PROFESSORIAL PREJUDICES
English
171B is a reading course designed to acquaint the serious and attentive student
with the writings of several important American authors who flourished during
the period between the Civil War and the end of the nineteenth century. In lecture the instructor will address the class's attention
to historical problems--political, philosophical, religious, and geographic--that
bear importantly on the writings under consideration and on our contemporary
response to them. The act of
reading literature is, in part at least, an historical exercise, doomed to
defeat, but at the same time bolstered by its own aesthetic delights.
The problems inherent in an individual's creative and conscious involvement
with the past, both personal and cultural, are ones to which American authors
have been keenly responsive and to which their works speak variously and eloquently.
It is this eloquence that redeems these historical documents as works
of art. As works of art, however,
they are answerable to a complex set of inquiries other than the merely historical.

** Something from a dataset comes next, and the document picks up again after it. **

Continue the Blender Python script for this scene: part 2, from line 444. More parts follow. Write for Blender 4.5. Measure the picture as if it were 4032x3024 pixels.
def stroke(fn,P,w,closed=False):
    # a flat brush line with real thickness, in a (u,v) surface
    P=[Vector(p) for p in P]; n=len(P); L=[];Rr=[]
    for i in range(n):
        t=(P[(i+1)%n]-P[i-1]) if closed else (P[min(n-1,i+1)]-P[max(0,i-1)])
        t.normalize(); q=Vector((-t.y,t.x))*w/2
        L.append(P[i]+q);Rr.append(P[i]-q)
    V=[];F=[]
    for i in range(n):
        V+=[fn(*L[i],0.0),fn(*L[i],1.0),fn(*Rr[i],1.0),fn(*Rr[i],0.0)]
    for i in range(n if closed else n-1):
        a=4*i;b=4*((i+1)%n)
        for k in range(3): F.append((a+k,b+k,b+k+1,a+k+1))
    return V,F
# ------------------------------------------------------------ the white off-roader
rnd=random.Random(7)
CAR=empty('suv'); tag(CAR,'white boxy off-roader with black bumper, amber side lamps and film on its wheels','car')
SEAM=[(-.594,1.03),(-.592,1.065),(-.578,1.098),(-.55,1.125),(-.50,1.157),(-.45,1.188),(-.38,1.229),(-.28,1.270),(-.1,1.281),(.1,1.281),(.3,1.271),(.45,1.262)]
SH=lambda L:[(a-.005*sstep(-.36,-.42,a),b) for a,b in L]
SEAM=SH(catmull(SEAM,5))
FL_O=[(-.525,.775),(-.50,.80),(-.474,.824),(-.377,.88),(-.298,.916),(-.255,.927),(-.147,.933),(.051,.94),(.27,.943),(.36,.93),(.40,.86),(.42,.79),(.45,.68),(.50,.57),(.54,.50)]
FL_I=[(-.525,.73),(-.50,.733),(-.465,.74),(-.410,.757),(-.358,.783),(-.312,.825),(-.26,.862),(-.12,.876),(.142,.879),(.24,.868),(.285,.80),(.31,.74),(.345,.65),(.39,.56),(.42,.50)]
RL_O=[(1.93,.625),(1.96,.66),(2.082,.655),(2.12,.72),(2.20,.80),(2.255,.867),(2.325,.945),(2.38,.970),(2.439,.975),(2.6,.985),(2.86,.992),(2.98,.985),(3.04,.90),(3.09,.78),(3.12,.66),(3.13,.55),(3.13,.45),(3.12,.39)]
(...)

These critical and aesthetic problems the instructor will also address
in lecture, but only in the hope that his remarks will enable the student
to formulate, in as meaningful and economical way as possible, his or her
own response to the literary texts themselves.
Critical inquiry may drift far and wide, but if it fails in the end
to illuminate the common text in some important aspect of its vitality and
significance for us all, it is invalid and even possibly irresponsible.
It
is essential, perhaps inevitable, that we share our insights: first in conversation
and discussion; afterwards through the more precise medium of formal prose. The initial form of response is encouraged, both in and
outside of class; the second is required.